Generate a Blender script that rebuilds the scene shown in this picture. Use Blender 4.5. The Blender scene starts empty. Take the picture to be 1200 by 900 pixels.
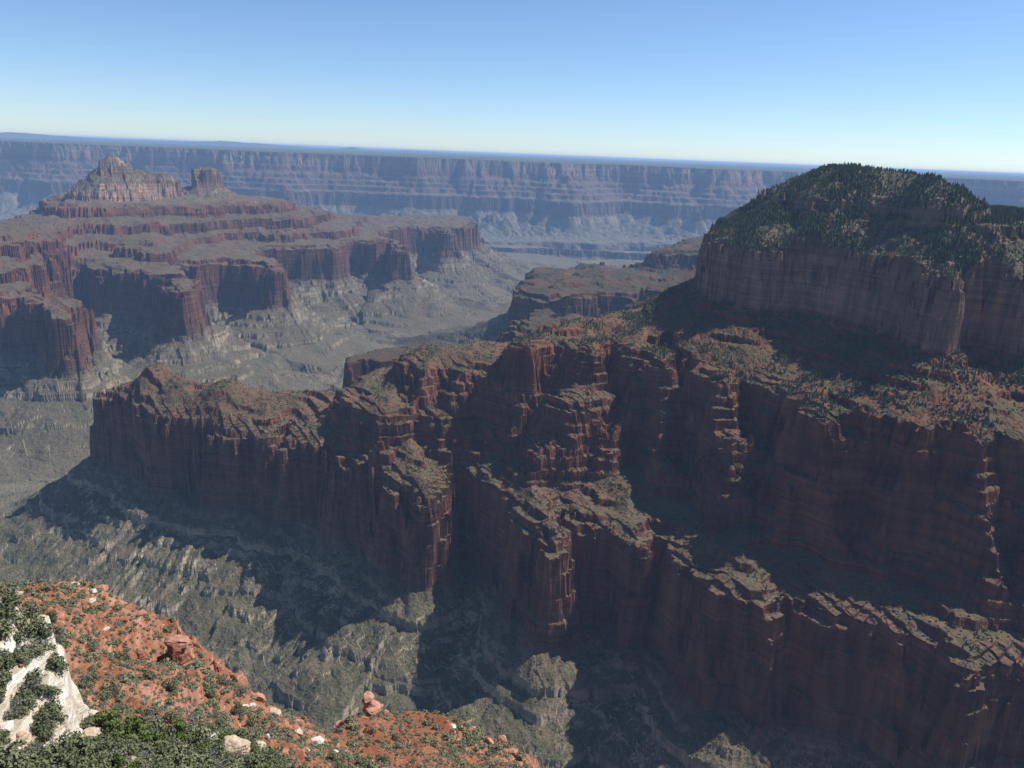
import bpy, math, random
import numpy as np

# ---------------------------------------------------------------- camera, light, exposure
DETAIL = 1.0
scene = bpy.context.scene
C = scene.collection
PITCH, ROLL = math.radians(16.1), math.radians(2.25)
cam_data = bpy.data.cameras.new('camera')
cam = bpy.data.objects.new('camera', cam_data)
C.objects.link(cam)
cam_data.sensor_width = 36.0
cam_data.lens = 28.0
cam_data.clip_start = 0.5
cam_data.clip_end = 400000.0
from mathutils import Matrix, Vector
fw = Vector((0, math.cos(PITCH), -math.sin(PITCH)))
up0 = Vector((0, math.sin(PITCH), math.cos(PITCH)))
rt0 = Vector((1, 0, 0))
rt = rt0 * math.cos(ROLL) + up0 * math.sin(ROLL)
up = up0 * math.cos(ROLL) - rt0 * math.sin(ROLL)
cam.matrix_world = Matrix(((rt.x, up.x, -fw.x, 0), (rt.y, up.y, -fw.y, 0), (rt.z, up.z, -fw.z, 0), (0, 0, 0, 1)))
scene.camera = cam

SUN_AZ, SUN_EL = math.radians(74), math.radians(53)     # azimuth clockwise from +Y
sdir = Vector((math.sin(SUN_AZ) * math.cos(SUN_EL), math.cos(SUN_AZ) * math.cos(SUN_EL), math.sin(SUN_EL)))
world = bpy.data.worlds.new('World')
scene.world = world
world.use_nodes = True
wn = world.node_tree
bg = wn.nodes['Background']
sky = wn.nodes.new('ShaderNodeTexSky')
sky.sky_type = 'NISHITA'
sky.sun_disc = False
sky.sun_elevation = SUN_EL
sky.sun_rotation = SUN_AZ
sky.altitude = 2500
sky.air_density = 1.0
sky.dust_density = 1.3
sky.ozone_density = 6.0
wn.links.new(sky.outputs[0], bg.inputs[0])
bg.inputs[1].default_value = 0.095
sun_data = bpy.data.lights.new('sun', 'SUN')
sun_data.energy = 5.0
sun_data.angle = math.radians(0.5)
sun_data.color = (1.0, 0.95, 0.87)
sun = bpy.data.objects.new('sun', sun_data)
C.objects.link(sun)
sun.rotation_euler = sdir.to_track_quat('Z', 'Y').to_euler()
scene.view_settings.view_transform = 'Standard'
scene.view_settings.look = 'None'
scene.view_settings.exposure = 0.58
scene.view_settings.gamma = 1.0
scene.render.engine = 'CYCLES'
scene.cycles.max_bounces = 4
scene.cycles.diffuse_bounces = 2
scene.cycles.glossy_bounces = 1
scene.cycles.volume_bounces = 0
scene.cycles.use_denoising = True

rng = np.random.default_rng(7)

# ---------------------------------------------------------------- numeric helpers
def hash2(ix, iy, seed):
    h = ix.astype(np.uint32) * np.uint32(374761393) + iy.astype(np.uint32) * np.uint32(668265263) + np.uint32((seed * 2246822519) & 0xffffffff)
    h = (h ^ (h >> np.uint32(13))) * np.uint32(1274126177)
    return h ^ (h >> np.uint32(16))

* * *

▶ **Description of the task**
Print the complete listing exactly as it stands, without its pictures.

▶ **Exercise answer**
Generate a Blender script that rebuilds the scene shown in this picture. Use Blender 4.5. The Blender scene starts empty. Take the picture to be 1200 by 900 pixels.
import bpy, math, random
import numpy as np

# ---------------------------------------------------------------- camera, light, exposure
DETAIL = 1.0
scene = bpy.context.scene
C = scene.collection
PITCH, ROLL = math.radians(16.1), math.radians(2.25)
cam_data = bpy.data.cameras.new('camera')
cam = bpy.data.objects.new('camera', cam_data)
C.objects.link(cam)
cam_data.sensor_width = 36.0
cam_data.lens = 28.0
cam_data.clip_start = 0.5
cam_data.clip_end = 400000.0
from mathutils import Matrix, Vector
fw = Vector((0, math.cos(PITCH), -math.sin(PITCH)))
up0 = Vector((0, math.sin(PITCH), math.cos(PITCH)))
rt0 = Vector((1, 0, 0))
rt = rt0 * math.cos(ROLL) + up0 * math.sin(ROLL)
up = up0 * math.cos(ROLL) - rt0 * math.sin(ROLL)
cam.matrix_world = Matrix(((rt.x, up.x, -fw.x, 0), (rt.y, up.y, -fw.y, 0), (rt.z, up.z, -fw.z, 0), (0, 0, 0, 1)))
scene.camera = cam

SUN_AZ, SUN_EL = math.radians(74), math.radians(53)     # azimuth clockwise from +Y
sdir = Vector((math.sin(SUN_AZ) * math.cos(SUN_EL), math.cos(SUN_AZ) * math.cos(SUN_EL), math.sin(SUN_EL)))
world = bpy.data.worlds.new('World')
scene.world = world
world.use_nodes = True
wn = world.node_tree
bg = wn.nodes['Background']
sky = wn.nodes.new('ShaderNodeTexSky')
sky.sky_type = 'NISHITA'
sky.sun_disc = False
sky.sun_elevation = SUN_EL
sky.sun_rotation = SUN_AZ
sky.altitude = 2500
sky.air_density = 1.0
sky.dust_density = 1.3
sky.ozone_density = 6.0
wn.links.new(sky.outputs[0], bg.inputs[0])
bg.inputs[1].default_value = 0.095
sun_data = bpy.data.lights.new('sun', 'SUN')
sun_data.energy = 5.0
sun_data.angle = math.radians(0.5)
sun_data.color = (1.0, 0.95, 0.87)
sun = bpy.data.objects.new('sun', sun_data)
C.objects.link(sun)
sun.rotation_euler = sdir.to_track_quat('Z', 'Y').to_euler()
scene.view_settings.view_transform = 'Standard'
scene.view_settings.look = 'None'
scene.view_settings.exposure = 0.58
scene.view_settings.gamma = 1.0
scene.render.engine = 'CYCLES'
scene.cycles.max_bounces = 4
scene.cycles.diffuse_bounces = 2
scene.cycles.glossy_bounces = 1
scene.cycles.volume_bounces = 0
scene.cycles.use_denoising = True

rng = np.random.default_rng(7)

# ---------------------------------------------------------------- numeric helpers
def hash2(ix, iy, seed):
    h = ix.astype(np.uint32) * np.uint32(374761393) + iy.astype(np.uint32) * np.uint32(668265263) + np.uint32((seed * 2246822519) & 0xffffffff)
    h = (h ^ (h >> np.uint32(13))) * np.uint32(1274126177)
    return h ^ (h >> np.uint32(16))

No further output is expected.